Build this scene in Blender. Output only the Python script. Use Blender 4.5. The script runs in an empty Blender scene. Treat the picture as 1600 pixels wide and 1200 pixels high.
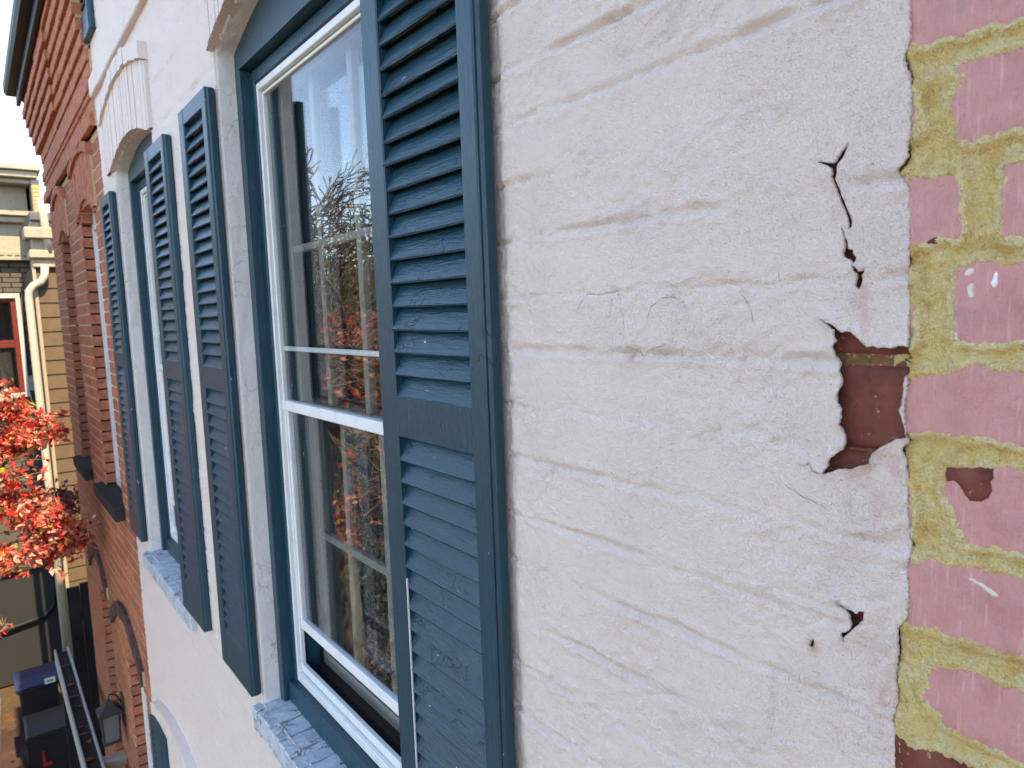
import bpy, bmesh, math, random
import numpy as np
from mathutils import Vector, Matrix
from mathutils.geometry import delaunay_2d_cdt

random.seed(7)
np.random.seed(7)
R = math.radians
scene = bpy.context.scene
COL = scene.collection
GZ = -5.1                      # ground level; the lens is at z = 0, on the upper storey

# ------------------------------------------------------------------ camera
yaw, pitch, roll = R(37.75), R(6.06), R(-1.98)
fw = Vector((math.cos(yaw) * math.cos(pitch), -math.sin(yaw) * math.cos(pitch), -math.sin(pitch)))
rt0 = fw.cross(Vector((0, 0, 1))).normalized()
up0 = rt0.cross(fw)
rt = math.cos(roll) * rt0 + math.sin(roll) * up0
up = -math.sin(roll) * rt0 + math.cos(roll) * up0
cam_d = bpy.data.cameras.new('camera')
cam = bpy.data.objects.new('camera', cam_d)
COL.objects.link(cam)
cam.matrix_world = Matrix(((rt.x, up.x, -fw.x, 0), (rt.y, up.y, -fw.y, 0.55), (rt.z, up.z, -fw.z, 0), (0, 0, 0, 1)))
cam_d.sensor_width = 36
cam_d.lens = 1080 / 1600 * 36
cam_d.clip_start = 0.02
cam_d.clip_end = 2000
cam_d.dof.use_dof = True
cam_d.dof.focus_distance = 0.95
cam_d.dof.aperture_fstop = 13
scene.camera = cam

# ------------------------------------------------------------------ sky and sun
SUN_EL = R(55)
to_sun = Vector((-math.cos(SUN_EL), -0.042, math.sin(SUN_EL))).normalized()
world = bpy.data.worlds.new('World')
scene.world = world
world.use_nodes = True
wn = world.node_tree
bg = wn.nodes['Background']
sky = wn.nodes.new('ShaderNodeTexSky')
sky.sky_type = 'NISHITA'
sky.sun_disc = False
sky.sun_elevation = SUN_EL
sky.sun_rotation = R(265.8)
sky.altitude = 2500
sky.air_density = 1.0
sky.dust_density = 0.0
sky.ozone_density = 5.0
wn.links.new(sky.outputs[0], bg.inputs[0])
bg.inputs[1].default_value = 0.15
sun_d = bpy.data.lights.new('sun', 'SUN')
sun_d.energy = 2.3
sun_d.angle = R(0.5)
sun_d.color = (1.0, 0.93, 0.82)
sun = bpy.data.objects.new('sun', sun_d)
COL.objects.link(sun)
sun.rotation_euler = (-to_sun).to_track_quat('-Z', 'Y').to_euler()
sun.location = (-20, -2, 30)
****
| Task to complete |
Look at the listing and set down only the lines from its start through the line with "the upper storey", word for word and without pictures.

| Exercise solution |
Build this scene in Blender. Output only the Python script. Use Blender 4.5. The script runs in an empty Blender scene. Treat the picture as 1600 pixels wide and 1200 pixels high.
import bpy, bmesh, math, random
import numpy as np
from mathutils import Vector, Matrix
from mathutils.geometry import delaunay_2d_cdt

random.seed(7)
np.random.seed(7)
R = math.radians
scene = bpy.context.scene
COL = scene.collection
GZ = -5.1                      # ground level; the lens is at z = 0, on the upper storey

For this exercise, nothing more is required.